Masterpiece Stories

Masterpiece Story: Summer Squall by Winslow Homer

James W Singer 21 April 2024 min Read

The crashing waves roar with deafening thunder, and the foamy spray flies with a quickening speed. Great gusts of wind blow the waters over the rocks and over the seashore. A storm of monstrous size lands aground and wreaks havoc upon humanity and nature. The drama and realism of this scene are captured in Summer Squall by Winslow Homer. Created in 1904, this blustery image has passed through many owners and now resides in the Clark Art Institute. Summer Squall is a masterpiece of Realism and captures the intensity of nature’s fury.
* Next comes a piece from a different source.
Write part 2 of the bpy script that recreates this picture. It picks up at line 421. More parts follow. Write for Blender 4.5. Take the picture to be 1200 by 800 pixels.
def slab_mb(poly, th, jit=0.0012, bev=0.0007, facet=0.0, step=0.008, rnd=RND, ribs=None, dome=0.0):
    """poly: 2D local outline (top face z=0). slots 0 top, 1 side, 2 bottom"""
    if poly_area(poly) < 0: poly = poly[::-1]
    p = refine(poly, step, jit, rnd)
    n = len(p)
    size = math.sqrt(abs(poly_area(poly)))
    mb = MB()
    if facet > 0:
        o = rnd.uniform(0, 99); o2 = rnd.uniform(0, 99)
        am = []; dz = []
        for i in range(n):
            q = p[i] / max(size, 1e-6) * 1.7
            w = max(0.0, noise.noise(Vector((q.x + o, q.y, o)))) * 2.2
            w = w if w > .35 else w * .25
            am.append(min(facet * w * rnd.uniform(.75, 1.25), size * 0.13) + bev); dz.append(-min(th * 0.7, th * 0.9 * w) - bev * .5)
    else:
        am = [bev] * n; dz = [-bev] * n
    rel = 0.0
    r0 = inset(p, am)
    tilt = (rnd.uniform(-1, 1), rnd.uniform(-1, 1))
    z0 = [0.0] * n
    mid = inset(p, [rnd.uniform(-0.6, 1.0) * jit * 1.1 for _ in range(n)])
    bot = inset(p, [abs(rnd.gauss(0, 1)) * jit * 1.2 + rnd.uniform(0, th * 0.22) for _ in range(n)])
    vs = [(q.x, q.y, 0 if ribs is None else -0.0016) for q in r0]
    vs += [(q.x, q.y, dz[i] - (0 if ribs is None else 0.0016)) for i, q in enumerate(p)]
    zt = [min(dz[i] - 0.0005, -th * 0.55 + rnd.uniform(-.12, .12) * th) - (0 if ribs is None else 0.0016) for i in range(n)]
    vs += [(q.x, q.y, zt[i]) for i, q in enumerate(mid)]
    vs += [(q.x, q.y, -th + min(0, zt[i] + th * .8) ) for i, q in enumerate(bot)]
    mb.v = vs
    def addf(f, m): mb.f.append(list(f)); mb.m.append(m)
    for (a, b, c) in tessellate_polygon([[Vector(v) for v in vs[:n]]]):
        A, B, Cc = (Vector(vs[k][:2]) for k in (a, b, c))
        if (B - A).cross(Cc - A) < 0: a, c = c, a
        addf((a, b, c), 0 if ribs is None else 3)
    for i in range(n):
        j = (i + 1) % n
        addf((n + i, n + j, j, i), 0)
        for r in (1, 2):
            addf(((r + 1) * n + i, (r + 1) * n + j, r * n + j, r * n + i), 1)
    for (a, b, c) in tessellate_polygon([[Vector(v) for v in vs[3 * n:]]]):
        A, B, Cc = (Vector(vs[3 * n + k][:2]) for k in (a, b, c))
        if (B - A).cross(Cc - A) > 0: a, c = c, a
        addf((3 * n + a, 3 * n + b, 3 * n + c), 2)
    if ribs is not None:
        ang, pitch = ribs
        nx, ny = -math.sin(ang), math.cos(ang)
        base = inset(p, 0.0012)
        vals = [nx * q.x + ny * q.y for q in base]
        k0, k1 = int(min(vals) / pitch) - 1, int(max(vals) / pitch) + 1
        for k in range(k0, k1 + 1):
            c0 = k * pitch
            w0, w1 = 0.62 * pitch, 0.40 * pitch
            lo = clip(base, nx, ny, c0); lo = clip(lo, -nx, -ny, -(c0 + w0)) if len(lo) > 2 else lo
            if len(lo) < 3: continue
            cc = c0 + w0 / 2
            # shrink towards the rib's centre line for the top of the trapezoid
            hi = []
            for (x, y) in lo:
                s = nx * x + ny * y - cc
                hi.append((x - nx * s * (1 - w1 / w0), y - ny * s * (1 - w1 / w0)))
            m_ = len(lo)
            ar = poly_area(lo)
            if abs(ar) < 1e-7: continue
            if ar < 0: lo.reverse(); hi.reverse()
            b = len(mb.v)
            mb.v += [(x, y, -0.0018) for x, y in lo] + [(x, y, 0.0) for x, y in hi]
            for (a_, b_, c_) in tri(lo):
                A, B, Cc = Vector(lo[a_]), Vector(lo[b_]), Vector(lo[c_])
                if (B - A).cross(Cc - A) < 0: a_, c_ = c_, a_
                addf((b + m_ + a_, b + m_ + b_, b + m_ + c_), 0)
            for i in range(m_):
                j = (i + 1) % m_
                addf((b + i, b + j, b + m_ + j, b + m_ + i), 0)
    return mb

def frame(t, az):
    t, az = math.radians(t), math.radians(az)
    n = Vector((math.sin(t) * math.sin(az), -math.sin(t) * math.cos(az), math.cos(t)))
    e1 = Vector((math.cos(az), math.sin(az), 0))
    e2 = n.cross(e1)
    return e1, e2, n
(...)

Winslow Homer, Summer Squall, 1904, Clark Art Institute, Williamstown, MA, USA.

Realism was established in 1855 when Gustave Courbet built his Pavillon du Réalisme in Paris to exhibit his works. Courbet’s paintings focused on contemporary subjects and rejected the historical and fictional subjects commonly painted by other artists. Realist artists, like Courbet and Winslow Homer, believed that paintings should depict contemporary images gained through observation and direct experience. Winslow Homer followed these tenets and painted scenes he personally experienced. Summer Squall is one such example: it depicts Homer’s favorite fishing spot in Prouts Neck, Maine, during an approaching storm.

Winslow Homer, Summer Squall, 1904, Clark Art Institute, Williamstown, USA. Enlarged Detail of Rocks.

Winslow Homer lived in Boston and was the leading American Realist painter of the 19th and early 20th centuries. His experiences as an artist-reporter for Harper’s Weekly magazine during the American Civil War influenced his painting career. Homer’s paintings often deal with the themes of death, loss, and the instability of nature. Summer Squall explores the transformation of a favorite fishing spot when a great storm approaches. The spot changes from a tranquil place to a stormy scene. The location remains the same but the experience is completely different. One is calm and gentle, while the other is fierce and savage.

Winslow Homer, Summer Squall, 1904, Clark Art Institute, Williamstown, USA. Enlarged Detail of Wave.

Despite the violent energy of the scene, Summer Squall has a rather limited color scheme. Winslow Homer expresses its violence through the predominant use of only four colors: blue, brown, gray, and white. The gray sky in the background complements the brown rocks in the foreground, while the white foam in the foreground complements the white tips in the midground. A small boat near the horizon adds a pop of brown color in a vacant area of blues and grays. It also adds a sense of scale and drama to the scene as it appears small and helpless in the churning distant waters.

Winslow Homer, Summer Squall, 1904, Clark Art Institute, Williamstown, USA. Enlarged Detail of Boat.

As the waves toss the boat in the background they also crash against the rocks in the foreground. The repetition of layered waves adds a sense of rhythm and time. The small waves in the rear will soon become large waves in the front. The white tips near the boat will soon add to the blanket of foam near the rocks. Water and wind combine into a scene of turbulence and raw energy.

Winslow Homes effectively captures the drama, intensity, and unpredictability of nature in Summer Squall. It expresses both the human struggle against nature and the human appreciation for nature. Summer Squall is an image of savage beauty. It is a masterpiece of early 20th-century American Realism.

Bibliography

1.

Margaret Conrads, “Summer Squall”, Collections, Clark Art Institute, 1990. Accessed 11 Oct 2020.

2.

Helen Gardner, Fred S. Kleiner, and Christin J. Mamiya, Gardner’s Art Through the Ages, 12th ed. Belmont, CA: Thomson Wadsworth, 2005.